Render the following material again verbatim, leaving nothing out.

--- Begin ---

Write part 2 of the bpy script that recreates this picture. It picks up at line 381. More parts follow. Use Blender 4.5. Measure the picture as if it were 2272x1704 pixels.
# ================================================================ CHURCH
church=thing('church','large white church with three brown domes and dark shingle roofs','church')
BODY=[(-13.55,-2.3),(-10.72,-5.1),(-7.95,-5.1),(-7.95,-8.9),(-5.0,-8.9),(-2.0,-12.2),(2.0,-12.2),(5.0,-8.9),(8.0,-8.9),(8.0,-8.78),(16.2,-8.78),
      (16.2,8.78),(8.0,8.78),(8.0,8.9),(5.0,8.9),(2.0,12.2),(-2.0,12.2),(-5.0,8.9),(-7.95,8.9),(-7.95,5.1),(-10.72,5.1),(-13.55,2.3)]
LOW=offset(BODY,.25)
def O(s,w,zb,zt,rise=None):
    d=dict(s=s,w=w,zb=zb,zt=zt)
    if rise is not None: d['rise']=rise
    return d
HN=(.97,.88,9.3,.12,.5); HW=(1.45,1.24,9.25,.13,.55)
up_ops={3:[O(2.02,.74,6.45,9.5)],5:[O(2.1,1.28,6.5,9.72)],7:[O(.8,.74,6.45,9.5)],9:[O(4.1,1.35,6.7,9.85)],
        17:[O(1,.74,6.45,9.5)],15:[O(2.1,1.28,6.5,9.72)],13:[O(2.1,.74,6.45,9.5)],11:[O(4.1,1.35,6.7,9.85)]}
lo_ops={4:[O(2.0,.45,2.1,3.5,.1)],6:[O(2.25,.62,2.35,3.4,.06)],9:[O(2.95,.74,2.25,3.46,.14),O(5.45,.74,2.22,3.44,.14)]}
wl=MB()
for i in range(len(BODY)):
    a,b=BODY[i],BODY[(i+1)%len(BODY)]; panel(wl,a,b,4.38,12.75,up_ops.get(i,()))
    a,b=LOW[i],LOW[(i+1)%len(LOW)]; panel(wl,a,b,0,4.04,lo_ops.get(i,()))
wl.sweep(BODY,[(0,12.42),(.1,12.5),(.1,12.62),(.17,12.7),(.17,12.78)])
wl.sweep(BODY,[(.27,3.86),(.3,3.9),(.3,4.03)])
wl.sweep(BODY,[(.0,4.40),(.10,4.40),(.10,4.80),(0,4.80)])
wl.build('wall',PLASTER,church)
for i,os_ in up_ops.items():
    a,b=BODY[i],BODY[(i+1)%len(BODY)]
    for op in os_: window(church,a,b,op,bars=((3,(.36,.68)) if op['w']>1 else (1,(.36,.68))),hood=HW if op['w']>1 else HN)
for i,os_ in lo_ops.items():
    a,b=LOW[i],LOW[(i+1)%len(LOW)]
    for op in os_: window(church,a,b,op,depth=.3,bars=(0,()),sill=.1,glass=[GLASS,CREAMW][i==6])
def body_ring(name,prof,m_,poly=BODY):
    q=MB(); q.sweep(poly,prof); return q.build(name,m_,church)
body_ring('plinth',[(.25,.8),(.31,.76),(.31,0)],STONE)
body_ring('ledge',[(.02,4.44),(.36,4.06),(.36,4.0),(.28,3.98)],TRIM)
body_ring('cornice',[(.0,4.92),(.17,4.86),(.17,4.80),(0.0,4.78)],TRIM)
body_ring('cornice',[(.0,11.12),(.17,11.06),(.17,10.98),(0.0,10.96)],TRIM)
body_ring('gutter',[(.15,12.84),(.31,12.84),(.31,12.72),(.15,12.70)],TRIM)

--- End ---

### RESULT OF THE EXERCISE:
Write part 2 of the bpy script that recreates this picture. It picks up at line 381. More parts follow. Use Blender 4.5. Measure the picture as if it were 2272x1704 pixels.
# ================================================================ CHURCH
church=thing('church','large white church with three brown domes and dark shingle roofs','church')
BODY=[(-13.55,-2.3),(-10.72,-5.1),(-7.95,-5.1),(-7.95,-8.9),(-5.0,-8.9),(-2.0,-12.2),(2.0,-12.2),(5.0,-8.9),(8.0,-8.9),(8.0,-8.78),(16.2,-8.78),
      (16.2,8.78),(8.0,8.78),(8.0,8.9),(5.0,8.9),(2.0,12.2),(-2.0,12.2),(-5.0,8.9),(-7.95,8.9),(-7.95,5.1),(-10.72,5.1),(-13.55,2.3)]
LOW=offset(BODY,.25)
def O(s,w,zb,zt,rise=None):
    d=dict(s=s,w=w,zb=zb,zt=zt)
    if rise is not None: d['rise']=rise
    return d
HN=(.97,.88,9.3,.12,.5); HW=(1.45,1.24,9.25,.13,.55)
up_ops={3:[O(2.02,.74,6.45,9.5)],5:[O(2.1,1.28,6.5,9.72)],7:[O(.8,.74,6.45,9.5)],9:[O(4.1,1.35,6.7,9.85)],
        17:[O(1,.74,6.45,9.5)],15:[O(2.1,1.28,6.5,9.72)],13:[O(2.1,.74,6.45,9.5)],11:[O(4.1,1.35,6.7,9.85)]}
lo_ops={4:[O(2.0,.45,2.1,3.5,.1)],6:[O(2.25,.62,2.35,3.4,.06)],9:[O(2.95,.74,2.25,3.46,.14),O(5.45,.74,2.22,3.44,.14)]}
wl=MB()
for i in range(len(BODY)):
    a,b=BODY[i],BODY[(i+1)%len(BODY)]; panel(wl,a,b,4.38,12.75,up_ops.get(i,()))
    a,b=LOW[i],LOW[(i+1)%len(LOW)]; panel(wl,a,b,0,4.04,lo_ops.get(i,()))
wl.sweep(BODY,[(0,12.42),(.1,12.5),(.1,12.62),(.17,12.7),(.17,12.78)])
wl.sweep(BODY,[(.27,3.86),(.3,3.9),(.3,4.03)])
wl.sweep(BODY,[(.0,4.40),(.10,4.40),(.10,4.80),(0,4.80)])
wl.build('wall',PLASTER,church)
for i,os_ in up_ops.items():
    a,b=BODY[i],BODY[(i+1)%len(BODY)]
    for op in os_: window(church,a,b,op,bars=((3,(.36,.68)) if op['w']>1 else (1,(.36,.68))),hood=HW if op['w']>1 else HN)
for i,os_ in lo_ops.items():
    a,b=LOW[i],LOW[(i+1)%len(LOW)]
    for op in os_: window(church,a,b,op,depth=.3,bars=(0,()),sill=.1,glass=[GLASS,CREAMW][i==6])
def body_ring(name,prof,m_,poly=BODY):
    q=MB(); q.sweep(poly,prof); return q.build(name,m_,church)
body_ring('plinth',[(.25,.8),(.31,.76),(.31,0)],STONE)
body_ring('ledge',[(.02,4.44),(.36,4.06),(.36,4.0),(.28,3.98)],TRIM)
body_ring('cornice',[(.0,4.92),(.17,4.86),(.17,4.80),(0.0,4.78)],TRIM)
body_ring('cornice',[(.0,11.12),(.17,11.06),(.17,10.98),(0.0,10.96)],TRIM)
body_ring('gutter',[(.15,12.84),(.31,12.84),(.31,12.72),(.15,12.70)],TRIM)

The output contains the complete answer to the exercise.